Would you write out the listing verbatim and skip every picture in it?

» Stored data:
_ _ _
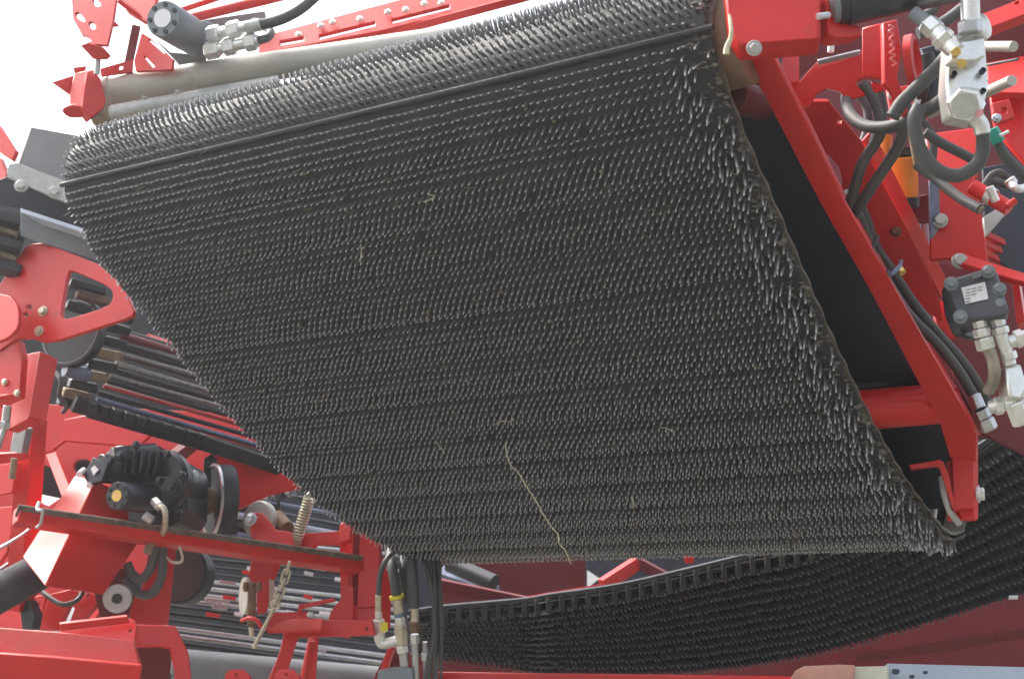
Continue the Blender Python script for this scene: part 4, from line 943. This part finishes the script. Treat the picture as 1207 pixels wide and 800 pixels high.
# ring bracket
t = thing('ring_bracket', 'red bracket ring with raised lettering under the black cylinder', 'bracket', P(1050, 70, 2.1))
ob('cheek', plate([(1016, 32), (1041, 26), (1044, 96), (1040, 92), (1016, 90)], 2.12, N(-18, 0), .012), RED, t, .003)
ob('front_rib', plate([(1041, 26), (1058, 22), (1064, 60), (1058, 92), (1072, 134), (1067, 136), (1050, 104), (1043, 98)], 2.09, N(15, 5), .012), RED, t, .003)
c = P(1071, 74, 2.09); axr = N(62, 0)
ob('ring', lathe(c, axr, [(0, px(23, 2.1)), (0, px(32, 2.1)), (.012, px(32, 2.1)), (.014, px(26, 2.1)), (.002, px(23, 2.1)), (0, px(23, 2.1))], 40), RED, t)
nn_ = N(15, 5); qq = P(1052, 62, 2.087)
ob('raised_lettering', tube([onplane(x, y, qq, nn_) - ray(x, y) * .003 for x, y in ((1048, 30), (1053, 33), (1048, 37), (1053, 41), (1049, 46), (1053, 50), (1050, 54), (1054, 57), (1049, 63), (1055, 65), (1050, 70), (1056, 75), (1051, 78))], .0018, 6), mat('worn_red_edge', (.7, .2, .19), .4), t)
# big black cylinder at the top
t = thing('ram_cylinder', 'big black hydraulic cylinder along the top right edge', 'cylinder', P(1050, 0, 2.0))
a, b = P(984, 4, 2.0), P(1200, -42, 2.0); r = px(29, 2)
ob('barrel', lathe(a, b - a, [(0, r * .8), (.004, r * .92), (.012, r * .92), (.013, r), (.3, r)], 40), BLACK, t)
ob('gland', lathe(a - (b - a).normalized() * .008, b - a, [(0, r * .5), (.001, r * .82), (.012, r * .82)], 40), GREY, t)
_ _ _
» The solution:
Continue the Blender Python script for this scene: part 4, from line 943. This part finishes the script. Treat the picture as 1207 pixels wide and 800 pixels high.
# ring bracket
t = thing('ring_bracket', 'red bracket ring with raised lettering under the black cylinder', 'bracket', P(1050, 70, 2.1))
ob('cheek', plate([(1016, 32), (1041, 26), (1044, 96), (1040, 92), (1016, 90)], 2.12, N(-18, 0), .012), RED, t, .003)
ob('front_rib', plate([(1041, 26), (1058, 22), (1064, 60), (1058, 92), (1072, 134), (1067, 136), (1050, 104), (1043, 98)], 2.09, N(15, 5), .012), RED, t, .003)
c = P(1071, 74, 2.09); axr = N(62, 0)
ob('ring', lathe(c, axr, [(0, px(23, 2.1)), (0, px(32, 2.1)), (.012, px(32, 2.1)), (.014, px(26, 2.1)), (.002, px(23, 2.1)), (0, px(23, 2.1))], 40), RED, t)
nn_ = N(15, 5); qq = P(1052, 62, 2.087)
ob('raised_lettering', tube([onplane(x, y, qq, nn_) - ray(x, y) * .003 for x, y in ((1048, 30), (1053, 33), (1048, 37), (1053, 41), (1049, 46), (1053, 50), (1050, 54), (1054, 57), (1049, 63), (1055, 65), (1050, 70), (1056, 75), (1051, 78))], .0018, 6), mat('worn_red_edge', (.7, .2, .19), .4), t)
# big black cylinder at the top
t = thing('ram_cylinder', 'big black hydraulic cylinder along the top right edge', 'cylinder', P(1050, 0, 2.0))
a, b = P(984, 4, 2.0), P(1200, -42, 2.0); r = px(29, 2)
ob('barrel', lathe(a, b - a, [(0, r * .8), (.004, r * .92), (.012, r * .92), (.013, r), (.3, r)], 40), BLACK, t)
ob('gland', lathe(a - (b - a).normalized() * .008, b - a, [(0, r * .5), (.001, r * .82), (.012, r * .82)], 40), GREY, t)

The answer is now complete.